The problem:
Include the line containing "random.seed(7)" and all lines before it, repeated exactly from the listing below, without pictures.

Supplied material:
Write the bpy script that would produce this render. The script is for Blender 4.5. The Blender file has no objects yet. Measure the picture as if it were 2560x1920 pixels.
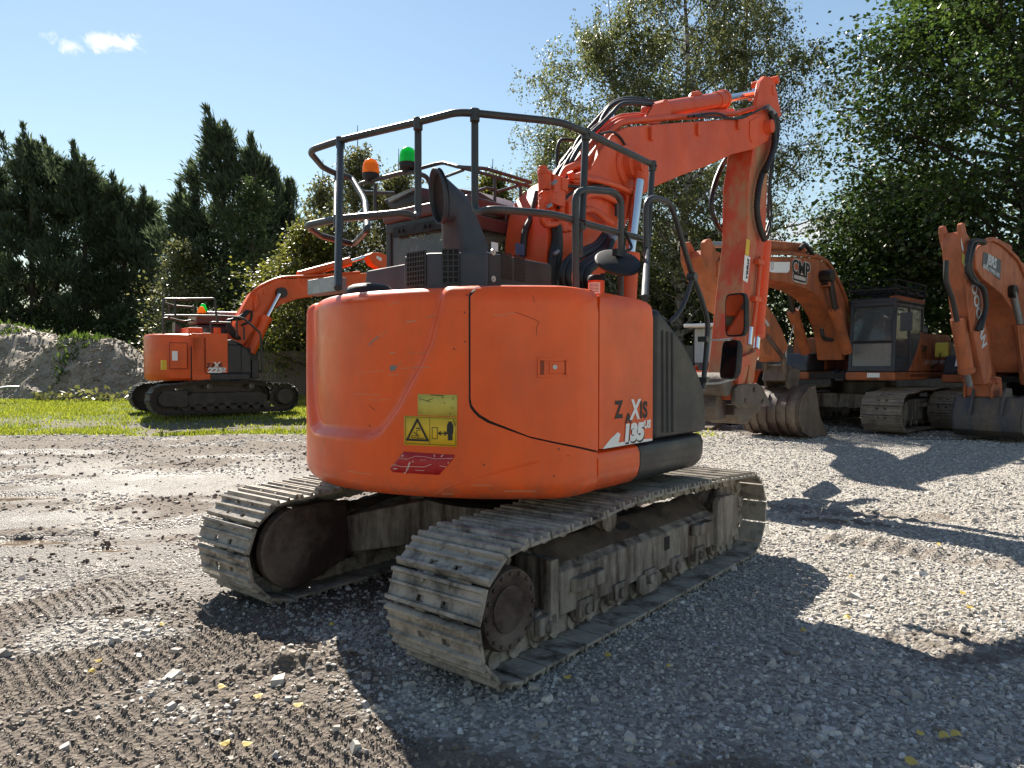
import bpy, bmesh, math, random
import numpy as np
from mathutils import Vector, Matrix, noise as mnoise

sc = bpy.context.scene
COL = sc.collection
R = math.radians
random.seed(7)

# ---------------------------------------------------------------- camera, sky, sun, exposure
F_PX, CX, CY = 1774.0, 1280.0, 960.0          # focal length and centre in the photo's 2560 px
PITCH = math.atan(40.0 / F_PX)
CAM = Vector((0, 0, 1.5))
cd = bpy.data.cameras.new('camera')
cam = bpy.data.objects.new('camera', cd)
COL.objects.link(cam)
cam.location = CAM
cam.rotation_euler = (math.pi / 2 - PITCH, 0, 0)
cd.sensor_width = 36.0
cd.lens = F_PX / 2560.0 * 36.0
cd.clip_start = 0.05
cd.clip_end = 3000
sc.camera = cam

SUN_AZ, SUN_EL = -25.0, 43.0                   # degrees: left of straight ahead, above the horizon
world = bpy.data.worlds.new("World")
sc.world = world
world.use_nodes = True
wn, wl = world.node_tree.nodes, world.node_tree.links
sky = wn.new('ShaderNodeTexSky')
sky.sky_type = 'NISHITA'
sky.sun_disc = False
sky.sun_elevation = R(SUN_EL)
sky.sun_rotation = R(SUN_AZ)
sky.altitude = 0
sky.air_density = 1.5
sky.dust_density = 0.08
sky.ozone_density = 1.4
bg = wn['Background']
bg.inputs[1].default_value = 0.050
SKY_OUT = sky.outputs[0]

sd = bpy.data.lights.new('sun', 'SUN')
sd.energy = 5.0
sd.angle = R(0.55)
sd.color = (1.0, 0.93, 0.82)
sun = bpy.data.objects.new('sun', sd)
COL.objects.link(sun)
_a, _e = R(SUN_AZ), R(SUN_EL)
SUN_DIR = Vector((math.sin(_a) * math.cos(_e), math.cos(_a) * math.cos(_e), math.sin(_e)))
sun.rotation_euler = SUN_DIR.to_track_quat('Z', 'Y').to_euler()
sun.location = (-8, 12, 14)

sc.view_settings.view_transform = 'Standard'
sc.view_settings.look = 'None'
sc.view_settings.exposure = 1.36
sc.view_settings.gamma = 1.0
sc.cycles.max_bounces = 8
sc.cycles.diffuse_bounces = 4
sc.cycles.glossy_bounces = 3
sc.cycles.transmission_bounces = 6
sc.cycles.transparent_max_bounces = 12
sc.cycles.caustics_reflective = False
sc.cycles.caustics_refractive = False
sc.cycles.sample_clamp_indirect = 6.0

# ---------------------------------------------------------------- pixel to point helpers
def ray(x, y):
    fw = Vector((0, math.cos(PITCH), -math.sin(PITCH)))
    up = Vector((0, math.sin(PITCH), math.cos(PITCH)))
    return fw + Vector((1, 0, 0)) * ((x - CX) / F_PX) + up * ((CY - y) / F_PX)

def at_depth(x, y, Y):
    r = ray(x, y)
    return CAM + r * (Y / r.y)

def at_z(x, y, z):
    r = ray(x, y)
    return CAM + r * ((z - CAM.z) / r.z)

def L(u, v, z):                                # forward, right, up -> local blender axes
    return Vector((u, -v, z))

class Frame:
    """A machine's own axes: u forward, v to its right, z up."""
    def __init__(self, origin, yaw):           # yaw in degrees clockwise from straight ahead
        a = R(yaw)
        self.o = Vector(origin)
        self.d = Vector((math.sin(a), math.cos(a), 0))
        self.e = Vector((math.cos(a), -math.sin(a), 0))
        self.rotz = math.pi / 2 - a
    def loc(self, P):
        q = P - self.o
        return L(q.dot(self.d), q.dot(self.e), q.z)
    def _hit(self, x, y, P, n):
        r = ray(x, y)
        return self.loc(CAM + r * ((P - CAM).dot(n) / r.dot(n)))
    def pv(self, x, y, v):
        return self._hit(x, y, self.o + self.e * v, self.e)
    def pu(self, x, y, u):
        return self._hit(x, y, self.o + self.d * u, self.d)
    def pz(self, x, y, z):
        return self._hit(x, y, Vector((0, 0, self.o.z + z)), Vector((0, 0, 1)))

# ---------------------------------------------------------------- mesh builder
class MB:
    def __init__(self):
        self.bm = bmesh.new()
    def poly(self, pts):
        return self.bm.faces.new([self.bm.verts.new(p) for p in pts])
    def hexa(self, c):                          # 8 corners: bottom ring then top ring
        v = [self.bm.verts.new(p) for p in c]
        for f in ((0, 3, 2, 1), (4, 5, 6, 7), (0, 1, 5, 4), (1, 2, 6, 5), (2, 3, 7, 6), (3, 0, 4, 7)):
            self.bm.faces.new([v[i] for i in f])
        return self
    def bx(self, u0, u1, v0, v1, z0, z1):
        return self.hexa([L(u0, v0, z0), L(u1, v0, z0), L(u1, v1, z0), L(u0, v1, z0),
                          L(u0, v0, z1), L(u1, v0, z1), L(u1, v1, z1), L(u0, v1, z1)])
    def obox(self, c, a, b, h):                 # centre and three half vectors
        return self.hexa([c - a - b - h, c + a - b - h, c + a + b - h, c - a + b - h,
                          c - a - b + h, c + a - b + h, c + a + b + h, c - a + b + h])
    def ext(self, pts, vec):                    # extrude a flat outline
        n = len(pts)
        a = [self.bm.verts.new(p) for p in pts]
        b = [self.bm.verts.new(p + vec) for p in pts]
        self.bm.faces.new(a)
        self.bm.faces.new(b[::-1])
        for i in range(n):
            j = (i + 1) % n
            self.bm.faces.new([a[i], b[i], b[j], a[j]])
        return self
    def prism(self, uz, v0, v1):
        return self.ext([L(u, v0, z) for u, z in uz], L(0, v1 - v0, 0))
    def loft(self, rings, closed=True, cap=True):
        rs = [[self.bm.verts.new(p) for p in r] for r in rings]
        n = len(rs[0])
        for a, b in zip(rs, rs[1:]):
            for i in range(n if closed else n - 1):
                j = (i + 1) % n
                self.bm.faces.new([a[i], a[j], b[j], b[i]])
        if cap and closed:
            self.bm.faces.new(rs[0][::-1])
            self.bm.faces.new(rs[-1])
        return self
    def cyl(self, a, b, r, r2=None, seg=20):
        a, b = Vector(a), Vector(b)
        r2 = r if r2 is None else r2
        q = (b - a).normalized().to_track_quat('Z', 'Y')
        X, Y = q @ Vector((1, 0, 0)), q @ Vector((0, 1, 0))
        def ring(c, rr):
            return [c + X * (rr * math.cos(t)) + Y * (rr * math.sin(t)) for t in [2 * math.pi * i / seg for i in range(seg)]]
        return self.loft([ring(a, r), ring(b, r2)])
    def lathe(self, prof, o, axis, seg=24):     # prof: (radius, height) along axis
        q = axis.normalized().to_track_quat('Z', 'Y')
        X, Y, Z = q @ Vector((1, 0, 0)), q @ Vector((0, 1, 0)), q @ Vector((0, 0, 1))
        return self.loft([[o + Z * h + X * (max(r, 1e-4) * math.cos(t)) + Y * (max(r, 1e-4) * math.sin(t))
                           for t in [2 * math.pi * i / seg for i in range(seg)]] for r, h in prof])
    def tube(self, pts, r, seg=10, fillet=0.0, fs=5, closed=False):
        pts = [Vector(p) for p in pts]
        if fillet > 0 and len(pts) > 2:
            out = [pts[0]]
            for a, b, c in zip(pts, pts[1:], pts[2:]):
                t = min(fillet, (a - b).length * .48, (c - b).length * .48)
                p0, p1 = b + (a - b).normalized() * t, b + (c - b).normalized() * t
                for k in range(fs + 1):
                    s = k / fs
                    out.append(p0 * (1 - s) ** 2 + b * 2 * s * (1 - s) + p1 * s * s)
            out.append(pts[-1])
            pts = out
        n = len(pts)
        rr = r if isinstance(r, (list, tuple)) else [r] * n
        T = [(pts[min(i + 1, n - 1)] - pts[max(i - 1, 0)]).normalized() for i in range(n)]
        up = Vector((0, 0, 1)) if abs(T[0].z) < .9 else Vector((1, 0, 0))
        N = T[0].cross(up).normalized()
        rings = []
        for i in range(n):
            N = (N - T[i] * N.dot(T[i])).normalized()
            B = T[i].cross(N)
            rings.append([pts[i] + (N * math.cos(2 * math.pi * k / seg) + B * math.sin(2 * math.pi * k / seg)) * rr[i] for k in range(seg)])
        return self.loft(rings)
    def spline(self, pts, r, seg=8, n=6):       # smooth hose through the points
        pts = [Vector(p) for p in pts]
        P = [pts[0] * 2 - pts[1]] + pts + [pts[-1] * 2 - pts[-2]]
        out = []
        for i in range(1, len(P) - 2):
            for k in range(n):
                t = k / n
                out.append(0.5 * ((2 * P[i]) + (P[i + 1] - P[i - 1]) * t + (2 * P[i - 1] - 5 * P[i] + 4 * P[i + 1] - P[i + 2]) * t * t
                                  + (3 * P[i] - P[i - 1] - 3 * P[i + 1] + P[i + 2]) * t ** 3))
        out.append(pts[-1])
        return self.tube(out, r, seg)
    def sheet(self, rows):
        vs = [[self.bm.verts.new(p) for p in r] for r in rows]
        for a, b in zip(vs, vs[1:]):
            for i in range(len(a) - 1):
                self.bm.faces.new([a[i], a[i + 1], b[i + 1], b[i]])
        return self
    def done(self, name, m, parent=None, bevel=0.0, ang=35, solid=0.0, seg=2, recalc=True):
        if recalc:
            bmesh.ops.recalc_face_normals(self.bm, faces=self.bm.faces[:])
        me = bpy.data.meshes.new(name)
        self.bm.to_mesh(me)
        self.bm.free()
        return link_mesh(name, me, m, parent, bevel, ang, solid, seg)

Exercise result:
Write the bpy script that would produce this render. The script is for Blender 4.5. The Blender file has no objects yet. Measure the picture as if it were 2560x1920 pixels.
import bpy, bmesh, math, random
import numpy as np
from mathutils import Vector, Matrix, noise as mnoise

sc = bpy.context.scene
COL = sc.collection
R = math.radians
random.seed(7)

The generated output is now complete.